Friday, February 22, 2013

"Who knows how to make love stay?"

Tom Robbins quotes always come to mind when I think about "love". Particularly ones from his book Still Life With Woodpecker He's honestly a fantastic writer and I should pick up more of his books as well and reread the ones I have already read. I suggest you check out this author! He's great!

“Who knows how to make love stay?
1. Tell love you are going to Junior's Deli on Flatbush Avenue in Brooklyn to pick up a cheesecake, and if loves stays, it can have half. It will stay.
2. Tell love you want a momento of it and obtain a lock of its hair. Burn the hair in a dime-store incense burner with yin/yang symbols on three sides. Face southwest. Talk fast over the burning hair in a convincingly exotic language. Remove the ashes of the burnt hair and use them to paint a moustache on your face. Find love. Tell it you are someone new. It will stay.
3. Wake love up in the middle of the night. Tell it the world is on fire. Dash to the bedroom window and pee out of it. Casually return to bed and assure love that everything is going to be all right. Fall asleep. Love will be there in the morning.”


 ~Tom Robbins      


But how DOES one make love stay? One first has to ask how you define "love"- as this is something not all people view the same. Some people see love as self-sacrificing; where you give up everything that is "you" to either support the "we" aspect or the other person. Other's see it as a financial support and end up throwing gifts or money at their loved ones. Sometimes love gets twisted and strange but honestly so many people express love so differently that you can't really know how someone will love you unless you receive love from that person.

Personally I find myself giving the type of "nurturing" or parental love. I want to take care of the people whom are dear to me- making them food, helping them with things, etc. Just generally taking care of them and helping their lives become a little easier if possible. A little bit more comfortable.
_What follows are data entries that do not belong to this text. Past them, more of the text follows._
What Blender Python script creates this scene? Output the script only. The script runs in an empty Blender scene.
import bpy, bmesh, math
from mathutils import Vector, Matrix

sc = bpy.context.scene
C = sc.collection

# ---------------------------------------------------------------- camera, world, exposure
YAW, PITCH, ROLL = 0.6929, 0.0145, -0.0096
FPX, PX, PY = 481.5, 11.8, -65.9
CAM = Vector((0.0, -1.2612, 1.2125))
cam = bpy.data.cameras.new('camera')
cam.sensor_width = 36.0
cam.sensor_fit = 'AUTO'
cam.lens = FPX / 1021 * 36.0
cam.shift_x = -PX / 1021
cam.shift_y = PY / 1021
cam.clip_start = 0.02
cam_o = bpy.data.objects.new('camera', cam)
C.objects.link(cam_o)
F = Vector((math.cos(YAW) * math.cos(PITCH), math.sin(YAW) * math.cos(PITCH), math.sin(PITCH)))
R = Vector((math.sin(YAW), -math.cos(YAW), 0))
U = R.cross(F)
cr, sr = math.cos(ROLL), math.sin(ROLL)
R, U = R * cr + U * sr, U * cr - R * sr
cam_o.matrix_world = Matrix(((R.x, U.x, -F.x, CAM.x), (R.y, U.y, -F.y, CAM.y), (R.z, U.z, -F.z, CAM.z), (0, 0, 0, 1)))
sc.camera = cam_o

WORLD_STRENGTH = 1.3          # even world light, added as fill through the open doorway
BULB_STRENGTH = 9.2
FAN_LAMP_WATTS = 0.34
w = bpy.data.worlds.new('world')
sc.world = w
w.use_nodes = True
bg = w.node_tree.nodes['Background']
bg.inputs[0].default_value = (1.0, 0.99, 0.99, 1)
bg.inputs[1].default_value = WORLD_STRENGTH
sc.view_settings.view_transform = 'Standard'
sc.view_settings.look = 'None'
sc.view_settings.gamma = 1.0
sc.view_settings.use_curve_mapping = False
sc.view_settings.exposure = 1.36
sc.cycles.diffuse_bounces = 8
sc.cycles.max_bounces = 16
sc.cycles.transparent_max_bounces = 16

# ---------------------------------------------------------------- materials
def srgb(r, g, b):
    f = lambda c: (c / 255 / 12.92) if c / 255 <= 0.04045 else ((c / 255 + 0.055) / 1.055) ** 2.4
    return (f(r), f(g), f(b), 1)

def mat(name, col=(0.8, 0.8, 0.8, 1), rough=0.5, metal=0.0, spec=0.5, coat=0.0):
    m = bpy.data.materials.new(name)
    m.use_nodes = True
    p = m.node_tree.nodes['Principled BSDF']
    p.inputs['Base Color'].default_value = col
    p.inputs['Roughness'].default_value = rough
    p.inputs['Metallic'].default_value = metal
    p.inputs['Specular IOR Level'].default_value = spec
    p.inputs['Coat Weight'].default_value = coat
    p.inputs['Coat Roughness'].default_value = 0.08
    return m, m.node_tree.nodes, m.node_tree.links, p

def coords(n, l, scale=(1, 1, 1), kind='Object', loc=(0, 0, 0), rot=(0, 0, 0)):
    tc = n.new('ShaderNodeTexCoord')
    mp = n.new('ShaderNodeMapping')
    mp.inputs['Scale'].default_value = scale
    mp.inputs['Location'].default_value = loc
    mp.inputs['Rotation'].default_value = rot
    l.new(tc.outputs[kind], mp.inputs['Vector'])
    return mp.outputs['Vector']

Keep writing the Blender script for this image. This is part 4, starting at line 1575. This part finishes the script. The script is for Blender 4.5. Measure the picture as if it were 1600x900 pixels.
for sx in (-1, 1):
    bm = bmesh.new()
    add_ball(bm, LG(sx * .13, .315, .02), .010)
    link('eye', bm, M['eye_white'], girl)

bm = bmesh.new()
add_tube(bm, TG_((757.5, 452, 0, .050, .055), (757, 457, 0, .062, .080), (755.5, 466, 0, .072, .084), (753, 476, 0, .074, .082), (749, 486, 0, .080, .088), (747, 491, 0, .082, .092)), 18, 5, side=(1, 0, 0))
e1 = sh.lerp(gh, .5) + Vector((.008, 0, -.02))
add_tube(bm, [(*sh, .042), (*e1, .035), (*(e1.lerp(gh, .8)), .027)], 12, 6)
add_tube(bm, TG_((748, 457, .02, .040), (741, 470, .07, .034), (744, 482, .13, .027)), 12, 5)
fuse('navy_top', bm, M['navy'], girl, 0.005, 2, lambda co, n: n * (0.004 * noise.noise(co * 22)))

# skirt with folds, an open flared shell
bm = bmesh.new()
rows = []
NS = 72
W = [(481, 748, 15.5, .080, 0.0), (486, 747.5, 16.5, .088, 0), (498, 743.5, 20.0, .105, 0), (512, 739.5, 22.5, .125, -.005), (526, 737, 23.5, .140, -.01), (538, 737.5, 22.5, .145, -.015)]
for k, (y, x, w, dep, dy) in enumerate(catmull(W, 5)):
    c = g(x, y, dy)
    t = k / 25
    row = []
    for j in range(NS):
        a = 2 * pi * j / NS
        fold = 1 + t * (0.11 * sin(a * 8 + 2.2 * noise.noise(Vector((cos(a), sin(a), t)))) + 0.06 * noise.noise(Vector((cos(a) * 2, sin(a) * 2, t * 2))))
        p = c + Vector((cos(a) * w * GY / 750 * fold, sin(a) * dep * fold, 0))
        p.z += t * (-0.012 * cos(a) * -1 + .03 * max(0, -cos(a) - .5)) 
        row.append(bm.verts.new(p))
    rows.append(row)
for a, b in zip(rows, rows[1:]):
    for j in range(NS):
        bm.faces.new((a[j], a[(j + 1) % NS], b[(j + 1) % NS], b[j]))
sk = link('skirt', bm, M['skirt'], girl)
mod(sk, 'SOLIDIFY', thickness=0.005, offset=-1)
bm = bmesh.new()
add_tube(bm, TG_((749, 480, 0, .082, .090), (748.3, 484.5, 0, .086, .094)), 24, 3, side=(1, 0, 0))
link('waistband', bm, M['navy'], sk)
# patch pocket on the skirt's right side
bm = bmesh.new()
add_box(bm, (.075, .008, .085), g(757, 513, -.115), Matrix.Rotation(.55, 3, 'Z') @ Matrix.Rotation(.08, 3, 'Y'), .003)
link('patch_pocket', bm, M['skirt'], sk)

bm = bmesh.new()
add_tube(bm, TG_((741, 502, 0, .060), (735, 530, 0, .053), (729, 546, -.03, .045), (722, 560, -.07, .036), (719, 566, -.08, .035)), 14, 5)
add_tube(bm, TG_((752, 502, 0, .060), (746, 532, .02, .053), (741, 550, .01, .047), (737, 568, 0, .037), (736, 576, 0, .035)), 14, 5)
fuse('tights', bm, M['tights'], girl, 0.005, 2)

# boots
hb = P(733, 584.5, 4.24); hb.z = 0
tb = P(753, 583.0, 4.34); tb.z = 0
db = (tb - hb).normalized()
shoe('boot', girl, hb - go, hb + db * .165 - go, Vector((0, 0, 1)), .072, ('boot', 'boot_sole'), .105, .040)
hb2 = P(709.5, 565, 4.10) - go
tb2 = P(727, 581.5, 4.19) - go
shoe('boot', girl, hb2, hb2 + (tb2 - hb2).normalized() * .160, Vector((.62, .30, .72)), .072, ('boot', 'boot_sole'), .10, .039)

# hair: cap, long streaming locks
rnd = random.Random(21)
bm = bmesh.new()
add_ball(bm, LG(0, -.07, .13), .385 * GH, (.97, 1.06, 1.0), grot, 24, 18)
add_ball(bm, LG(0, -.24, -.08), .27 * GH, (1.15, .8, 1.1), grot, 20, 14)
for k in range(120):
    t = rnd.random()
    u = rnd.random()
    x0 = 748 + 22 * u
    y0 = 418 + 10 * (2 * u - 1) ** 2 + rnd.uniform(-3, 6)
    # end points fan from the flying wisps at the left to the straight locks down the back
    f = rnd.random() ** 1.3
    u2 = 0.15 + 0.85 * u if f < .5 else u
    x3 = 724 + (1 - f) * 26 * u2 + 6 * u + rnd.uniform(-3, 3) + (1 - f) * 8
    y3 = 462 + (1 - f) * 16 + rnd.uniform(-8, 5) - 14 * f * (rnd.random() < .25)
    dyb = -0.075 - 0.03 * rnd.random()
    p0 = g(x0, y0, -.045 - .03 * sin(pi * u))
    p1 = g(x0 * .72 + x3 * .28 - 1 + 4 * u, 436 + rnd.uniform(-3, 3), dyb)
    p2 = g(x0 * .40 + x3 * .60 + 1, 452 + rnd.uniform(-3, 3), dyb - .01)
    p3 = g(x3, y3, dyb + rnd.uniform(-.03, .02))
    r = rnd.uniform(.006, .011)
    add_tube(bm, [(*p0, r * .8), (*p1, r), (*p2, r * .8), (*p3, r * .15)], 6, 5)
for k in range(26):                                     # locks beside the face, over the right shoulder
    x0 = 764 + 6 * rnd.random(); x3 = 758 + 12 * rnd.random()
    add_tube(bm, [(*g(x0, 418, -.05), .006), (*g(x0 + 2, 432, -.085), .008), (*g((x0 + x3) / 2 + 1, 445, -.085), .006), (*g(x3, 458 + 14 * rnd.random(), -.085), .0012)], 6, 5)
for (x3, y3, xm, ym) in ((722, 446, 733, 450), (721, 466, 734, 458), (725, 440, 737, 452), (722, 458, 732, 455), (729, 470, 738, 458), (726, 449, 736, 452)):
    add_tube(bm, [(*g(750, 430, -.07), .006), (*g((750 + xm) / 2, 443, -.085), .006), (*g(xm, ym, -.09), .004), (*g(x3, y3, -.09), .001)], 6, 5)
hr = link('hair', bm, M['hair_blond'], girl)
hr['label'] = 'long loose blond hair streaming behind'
But this also to me is a flawed love. As it's a love most people receive from their own mothers. So it's been taken advantage of a lot by people before. Yes I do this with friends, and no I don't expect things in return for it (aside from maybe a "thank you" or two.) But, generally speaking, people seem so used to this type of "love" that more often than not it's taken for granted. Demanding a more showy type of love from me will not net you that as that's not how I express it. I do buy gifts for people; usually in a sense of "OMG this reminded me of you!" But it will end up being something like a silly Star Wars trinket for someone or something Pokemon. I bought a mini plush set of Animal Crossing before for a friend since it wasn't a whole lot and I know she wanted a KK plush really bad (he was included.) I expected nothing in return because her shrieks of delight were enough to make my day.

But you want me to do WHAT now? You want me to dress how? You want me to change THAT about myself? Demands demands demands. People never seem happy with what they have- even if it's the best thing they've ever had.

How do you make love stay?


But what kind of love is it that you want?